## EXERCISE DIRECTIONS
Copy out each line of the material in which the word "part" appears.

## INFORMATION PROVIDED
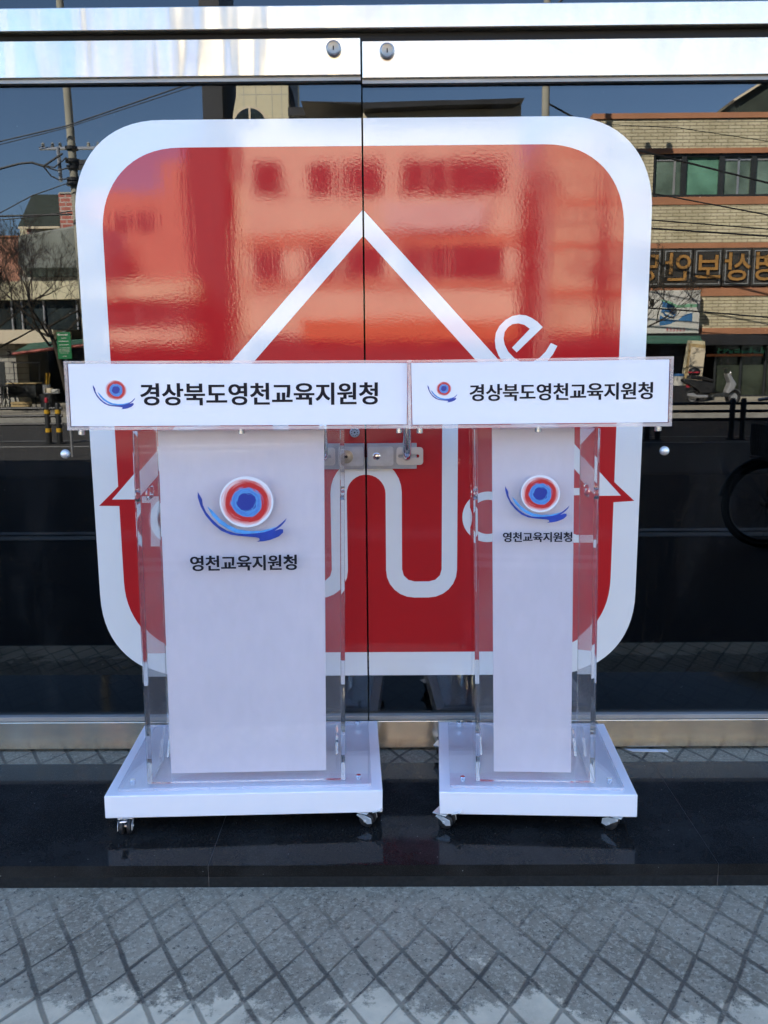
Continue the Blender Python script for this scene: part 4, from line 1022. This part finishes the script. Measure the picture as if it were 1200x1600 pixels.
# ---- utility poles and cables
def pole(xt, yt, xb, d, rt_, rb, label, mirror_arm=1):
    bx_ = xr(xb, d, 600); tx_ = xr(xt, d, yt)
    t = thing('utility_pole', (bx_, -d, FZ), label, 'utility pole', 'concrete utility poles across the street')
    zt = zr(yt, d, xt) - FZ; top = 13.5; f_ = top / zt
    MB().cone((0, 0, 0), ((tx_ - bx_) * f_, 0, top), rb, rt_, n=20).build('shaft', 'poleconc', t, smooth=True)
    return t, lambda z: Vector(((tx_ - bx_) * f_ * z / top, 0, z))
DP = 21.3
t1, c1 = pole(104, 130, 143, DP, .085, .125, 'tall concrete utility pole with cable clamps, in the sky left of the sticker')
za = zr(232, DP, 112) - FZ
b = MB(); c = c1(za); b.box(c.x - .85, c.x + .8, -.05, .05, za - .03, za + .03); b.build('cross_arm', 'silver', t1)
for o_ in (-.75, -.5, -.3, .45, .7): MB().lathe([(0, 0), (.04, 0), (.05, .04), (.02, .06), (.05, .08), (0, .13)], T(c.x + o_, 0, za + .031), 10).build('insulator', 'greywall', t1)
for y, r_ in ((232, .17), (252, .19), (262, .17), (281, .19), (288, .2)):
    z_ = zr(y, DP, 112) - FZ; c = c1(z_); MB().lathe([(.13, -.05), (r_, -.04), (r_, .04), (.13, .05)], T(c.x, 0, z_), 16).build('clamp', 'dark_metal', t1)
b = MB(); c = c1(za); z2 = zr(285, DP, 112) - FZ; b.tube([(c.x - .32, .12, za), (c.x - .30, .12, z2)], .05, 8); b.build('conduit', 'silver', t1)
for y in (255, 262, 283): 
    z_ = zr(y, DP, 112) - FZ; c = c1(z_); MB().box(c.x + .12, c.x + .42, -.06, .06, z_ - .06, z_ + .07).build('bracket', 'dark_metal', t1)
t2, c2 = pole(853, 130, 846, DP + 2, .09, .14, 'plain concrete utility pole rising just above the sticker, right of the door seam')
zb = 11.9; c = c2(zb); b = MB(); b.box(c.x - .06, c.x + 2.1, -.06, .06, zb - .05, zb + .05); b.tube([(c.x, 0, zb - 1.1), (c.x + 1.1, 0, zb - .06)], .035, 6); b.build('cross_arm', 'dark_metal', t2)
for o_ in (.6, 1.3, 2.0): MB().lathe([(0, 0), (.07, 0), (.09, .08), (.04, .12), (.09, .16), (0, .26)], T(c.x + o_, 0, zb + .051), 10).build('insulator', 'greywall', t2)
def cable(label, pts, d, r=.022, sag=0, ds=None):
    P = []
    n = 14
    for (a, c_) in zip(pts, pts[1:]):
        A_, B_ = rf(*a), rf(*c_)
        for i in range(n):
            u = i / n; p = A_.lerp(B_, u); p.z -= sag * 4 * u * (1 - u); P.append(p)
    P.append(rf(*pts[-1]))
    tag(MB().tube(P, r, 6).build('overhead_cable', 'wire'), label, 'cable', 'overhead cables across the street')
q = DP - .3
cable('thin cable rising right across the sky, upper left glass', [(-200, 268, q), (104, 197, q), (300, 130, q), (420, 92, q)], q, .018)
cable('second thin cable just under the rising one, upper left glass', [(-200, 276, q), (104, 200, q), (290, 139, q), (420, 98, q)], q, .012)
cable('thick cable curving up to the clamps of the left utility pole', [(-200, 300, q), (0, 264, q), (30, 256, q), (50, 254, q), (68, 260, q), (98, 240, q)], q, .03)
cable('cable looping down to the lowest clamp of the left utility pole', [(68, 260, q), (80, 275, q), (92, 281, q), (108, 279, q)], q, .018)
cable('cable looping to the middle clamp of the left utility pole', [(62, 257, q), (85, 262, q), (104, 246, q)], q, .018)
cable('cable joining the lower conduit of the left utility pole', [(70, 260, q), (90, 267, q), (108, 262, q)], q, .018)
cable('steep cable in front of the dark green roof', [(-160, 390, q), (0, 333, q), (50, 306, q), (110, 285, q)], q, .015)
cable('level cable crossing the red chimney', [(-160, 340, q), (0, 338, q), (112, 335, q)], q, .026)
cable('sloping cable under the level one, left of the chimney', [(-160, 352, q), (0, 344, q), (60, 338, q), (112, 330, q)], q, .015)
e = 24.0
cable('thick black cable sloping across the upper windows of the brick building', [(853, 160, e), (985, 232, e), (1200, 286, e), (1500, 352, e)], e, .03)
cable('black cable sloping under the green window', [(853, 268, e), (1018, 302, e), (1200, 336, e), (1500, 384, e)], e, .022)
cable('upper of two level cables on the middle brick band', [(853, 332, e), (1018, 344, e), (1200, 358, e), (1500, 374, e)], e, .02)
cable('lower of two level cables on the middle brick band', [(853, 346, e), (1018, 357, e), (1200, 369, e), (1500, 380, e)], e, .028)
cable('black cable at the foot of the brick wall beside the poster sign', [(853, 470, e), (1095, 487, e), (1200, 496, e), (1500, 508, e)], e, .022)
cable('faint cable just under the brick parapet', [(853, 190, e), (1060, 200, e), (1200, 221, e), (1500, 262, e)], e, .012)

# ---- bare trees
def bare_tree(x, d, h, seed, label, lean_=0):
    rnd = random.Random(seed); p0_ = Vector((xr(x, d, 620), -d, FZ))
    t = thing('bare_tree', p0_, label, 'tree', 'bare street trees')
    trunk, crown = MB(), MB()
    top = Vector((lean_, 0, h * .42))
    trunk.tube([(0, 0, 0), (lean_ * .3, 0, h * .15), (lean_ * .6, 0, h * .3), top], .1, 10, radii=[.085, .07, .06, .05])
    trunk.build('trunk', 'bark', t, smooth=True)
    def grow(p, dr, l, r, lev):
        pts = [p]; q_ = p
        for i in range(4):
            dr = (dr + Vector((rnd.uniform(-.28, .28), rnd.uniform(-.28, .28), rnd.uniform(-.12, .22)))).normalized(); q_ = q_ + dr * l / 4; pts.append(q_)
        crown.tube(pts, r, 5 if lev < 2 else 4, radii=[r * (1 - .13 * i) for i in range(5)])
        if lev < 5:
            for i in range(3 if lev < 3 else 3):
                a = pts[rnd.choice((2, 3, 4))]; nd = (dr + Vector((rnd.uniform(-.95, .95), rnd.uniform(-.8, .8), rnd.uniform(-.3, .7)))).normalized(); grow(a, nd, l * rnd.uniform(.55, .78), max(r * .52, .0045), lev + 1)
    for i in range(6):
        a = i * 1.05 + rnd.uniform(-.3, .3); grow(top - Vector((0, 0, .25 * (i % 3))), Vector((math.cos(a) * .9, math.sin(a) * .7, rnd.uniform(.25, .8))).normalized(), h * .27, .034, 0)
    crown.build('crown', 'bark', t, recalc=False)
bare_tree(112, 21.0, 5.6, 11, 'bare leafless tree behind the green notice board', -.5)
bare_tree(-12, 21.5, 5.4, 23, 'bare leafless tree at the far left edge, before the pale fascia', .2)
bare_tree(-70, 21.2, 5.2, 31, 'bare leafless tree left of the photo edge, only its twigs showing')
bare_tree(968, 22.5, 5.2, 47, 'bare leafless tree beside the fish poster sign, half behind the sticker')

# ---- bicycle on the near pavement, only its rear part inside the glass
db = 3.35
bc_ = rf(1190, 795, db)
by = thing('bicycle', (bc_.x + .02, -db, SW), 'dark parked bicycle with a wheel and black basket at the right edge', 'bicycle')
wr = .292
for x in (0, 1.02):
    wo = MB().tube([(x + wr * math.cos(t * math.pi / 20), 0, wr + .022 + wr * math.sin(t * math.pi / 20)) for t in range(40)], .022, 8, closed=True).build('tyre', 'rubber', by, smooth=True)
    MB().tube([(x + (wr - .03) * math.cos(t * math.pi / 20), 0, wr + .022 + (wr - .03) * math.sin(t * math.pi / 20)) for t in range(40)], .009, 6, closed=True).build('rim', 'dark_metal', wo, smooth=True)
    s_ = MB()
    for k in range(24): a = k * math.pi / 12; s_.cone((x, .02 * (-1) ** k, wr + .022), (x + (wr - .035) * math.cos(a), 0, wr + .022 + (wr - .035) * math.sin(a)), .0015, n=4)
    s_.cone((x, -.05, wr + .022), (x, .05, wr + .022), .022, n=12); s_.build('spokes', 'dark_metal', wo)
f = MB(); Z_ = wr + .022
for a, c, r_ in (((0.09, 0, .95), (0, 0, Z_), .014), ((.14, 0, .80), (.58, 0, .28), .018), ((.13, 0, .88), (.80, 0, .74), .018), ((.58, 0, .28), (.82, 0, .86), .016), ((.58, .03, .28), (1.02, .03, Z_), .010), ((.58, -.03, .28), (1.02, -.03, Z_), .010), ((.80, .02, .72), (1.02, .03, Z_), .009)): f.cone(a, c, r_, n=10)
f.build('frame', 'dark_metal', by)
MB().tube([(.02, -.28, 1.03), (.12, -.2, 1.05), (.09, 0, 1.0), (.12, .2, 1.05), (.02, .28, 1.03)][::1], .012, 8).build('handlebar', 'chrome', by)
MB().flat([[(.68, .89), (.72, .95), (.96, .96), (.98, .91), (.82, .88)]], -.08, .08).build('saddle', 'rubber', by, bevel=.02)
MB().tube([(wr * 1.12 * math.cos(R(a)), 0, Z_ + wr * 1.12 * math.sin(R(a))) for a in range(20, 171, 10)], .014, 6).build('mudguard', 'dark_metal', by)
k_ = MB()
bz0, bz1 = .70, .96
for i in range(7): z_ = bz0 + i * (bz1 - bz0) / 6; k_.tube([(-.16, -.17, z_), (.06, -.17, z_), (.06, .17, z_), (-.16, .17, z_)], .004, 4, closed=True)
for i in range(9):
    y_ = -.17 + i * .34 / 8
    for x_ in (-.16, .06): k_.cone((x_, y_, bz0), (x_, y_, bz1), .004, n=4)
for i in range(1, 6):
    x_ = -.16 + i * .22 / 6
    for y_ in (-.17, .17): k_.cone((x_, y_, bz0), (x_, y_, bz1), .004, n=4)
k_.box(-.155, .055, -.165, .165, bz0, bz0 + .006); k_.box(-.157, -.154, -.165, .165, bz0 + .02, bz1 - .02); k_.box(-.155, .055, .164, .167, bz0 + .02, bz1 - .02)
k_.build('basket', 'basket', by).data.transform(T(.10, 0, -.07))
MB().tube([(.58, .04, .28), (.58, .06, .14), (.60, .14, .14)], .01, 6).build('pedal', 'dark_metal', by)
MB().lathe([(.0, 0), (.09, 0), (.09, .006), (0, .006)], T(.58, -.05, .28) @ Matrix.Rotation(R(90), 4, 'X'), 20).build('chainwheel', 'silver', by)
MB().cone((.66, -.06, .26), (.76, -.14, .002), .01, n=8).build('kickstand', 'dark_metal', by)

## WORKED ANSWER
Continue the Blender Python script for this scene: part 4, from line 1022. This part finishes the script. Measure the picture as if it were 1200x1600 pixels.
# ---- bicycle on the near pavement, only its rear part inside the glass